# [Data excerpt]

──────────────────────────────

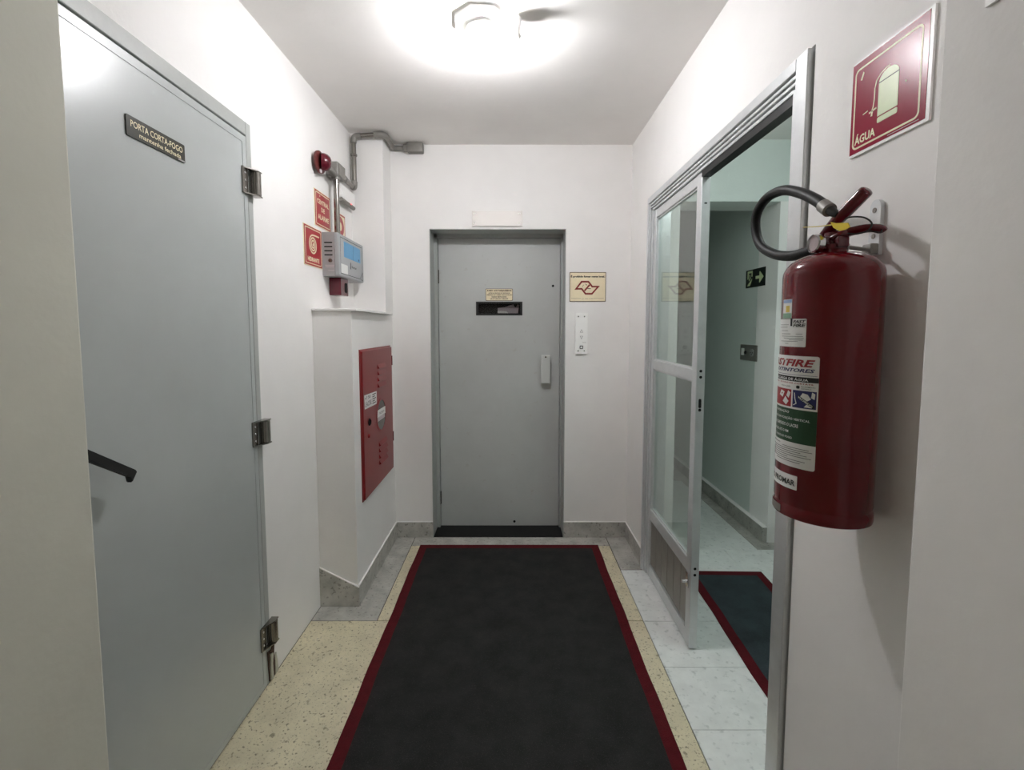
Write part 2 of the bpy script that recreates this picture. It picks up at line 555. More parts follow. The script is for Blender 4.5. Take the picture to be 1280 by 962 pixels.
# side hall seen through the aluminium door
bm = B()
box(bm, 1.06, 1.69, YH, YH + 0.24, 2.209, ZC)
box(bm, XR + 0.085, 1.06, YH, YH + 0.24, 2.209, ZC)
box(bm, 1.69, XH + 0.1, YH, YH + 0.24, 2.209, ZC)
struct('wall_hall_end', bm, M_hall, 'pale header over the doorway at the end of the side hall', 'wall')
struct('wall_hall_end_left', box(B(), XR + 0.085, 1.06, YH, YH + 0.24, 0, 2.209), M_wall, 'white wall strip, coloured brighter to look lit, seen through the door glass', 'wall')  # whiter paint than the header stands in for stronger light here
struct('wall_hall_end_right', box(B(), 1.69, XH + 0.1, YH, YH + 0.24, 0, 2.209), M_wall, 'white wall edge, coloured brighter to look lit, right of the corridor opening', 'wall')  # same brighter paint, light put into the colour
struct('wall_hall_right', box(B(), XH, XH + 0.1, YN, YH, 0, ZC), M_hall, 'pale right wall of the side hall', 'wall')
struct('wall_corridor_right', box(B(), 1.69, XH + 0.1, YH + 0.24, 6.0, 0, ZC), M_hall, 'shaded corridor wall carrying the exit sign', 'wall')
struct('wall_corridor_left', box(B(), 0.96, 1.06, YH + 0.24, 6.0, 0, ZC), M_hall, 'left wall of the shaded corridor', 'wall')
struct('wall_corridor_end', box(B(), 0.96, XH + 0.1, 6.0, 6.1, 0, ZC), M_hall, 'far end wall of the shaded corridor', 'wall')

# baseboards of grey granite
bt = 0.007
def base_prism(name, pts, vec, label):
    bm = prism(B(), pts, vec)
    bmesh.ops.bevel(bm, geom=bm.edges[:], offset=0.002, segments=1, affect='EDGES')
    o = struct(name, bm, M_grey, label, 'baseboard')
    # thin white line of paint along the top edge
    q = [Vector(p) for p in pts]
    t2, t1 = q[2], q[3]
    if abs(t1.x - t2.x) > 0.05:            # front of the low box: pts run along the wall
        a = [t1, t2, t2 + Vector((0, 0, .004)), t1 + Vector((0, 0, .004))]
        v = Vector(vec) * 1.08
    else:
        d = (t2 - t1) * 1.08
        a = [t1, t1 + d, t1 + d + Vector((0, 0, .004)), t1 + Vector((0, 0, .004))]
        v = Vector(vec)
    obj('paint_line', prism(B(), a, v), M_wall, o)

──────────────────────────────

# [Stated problem]
Set down the material above as is, without any pictures.

# [Response below]
Write part 2 of the bpy script that recreates this picture. It picks up at line 555. More parts follow. The script is for Blender 4.5. Take the picture to be 1280 by 962 pixels.
# side hall seen through the aluminium door
bm = B()
box(bm, 1.06, 1.69, YH, YH + 0.24, 2.209, ZC)
box(bm, XR + 0.085, 1.06, YH, YH + 0.24, 2.209, ZC)
box(bm, 1.69, XH + 0.1, YH, YH + 0.24, 2.209, ZC)
struct('wall_hall_end', bm, M_hall, 'pale header over the doorway at the end of the side hall', 'wall')
struct('wall_hall_end_left', box(B(), XR + 0.085, 1.06, YH, YH + 0.24, 0, 2.209), M_wall, 'white wall strip, coloured brighter to look lit, seen through the door glass', 'wall')  # whiter paint than the header stands in for stronger light here
struct('wall_hall_end_right', box(B(), 1.69, XH + 0.1, YH, YH + 0.24, 0, 2.209), M_wall, 'white wall edge, coloured brighter to look lit, right of the corridor opening', 'wall')  # same brighter paint, light put into the colour
struct('wall_hall_right', box(B(), XH, XH + 0.1, YN, YH, 0, ZC), M_hall, 'pale right wall of the side hall', 'wall')
struct('wall_corridor_right', box(B(), 1.69, XH + 0.1, YH + 0.24, 6.0, 0, ZC), M_hall, 'shaded corridor wall carrying the exit sign', 'wall')
struct('wall_corridor_left', box(B(), 0.96, 1.06, YH + 0.24, 6.0, 0, ZC), M_hall, 'left wall of the shaded corridor', 'wall')
struct('wall_corridor_end', box(B(), 0.96, XH + 0.1, 6.0, 6.1, 0, ZC), M_hall, 'far end wall of the shaded corridor', 'wall')

# baseboards of grey granite
bt = 0.007
def base_prism(name, pts, vec, label):
    bm = prism(B(), pts, vec)
    bmesh.ops.bevel(bm, geom=bm.edges[:], offset=0.002, segments=1, affect='EDGES')
    o = struct(name, bm, M_grey, label, 'baseboard')
    # thin white line of paint along the top edge
    q = [Vector(p) for p in pts]
    t2, t1 = q[2], q[3]
    if abs(t1.x - t2.x) > 0.05:            # front of the low box: pts run along the wall
        a = [t1, t2, t2 + Vector((0, 0, .004)), t1 + Vector((0, 0, .004))]
        v = Vector(vec) * 1.08
    else:
        d = (t2 - t1) * 1.08
        a = [t1, t1 + d, t1 + d + Vector((0, 0, .004)), t1 + Vector((0, 0, .004))]
        v = Vector(vec)
    obj('paint_line', prism(B(), a, v), M_wall, o)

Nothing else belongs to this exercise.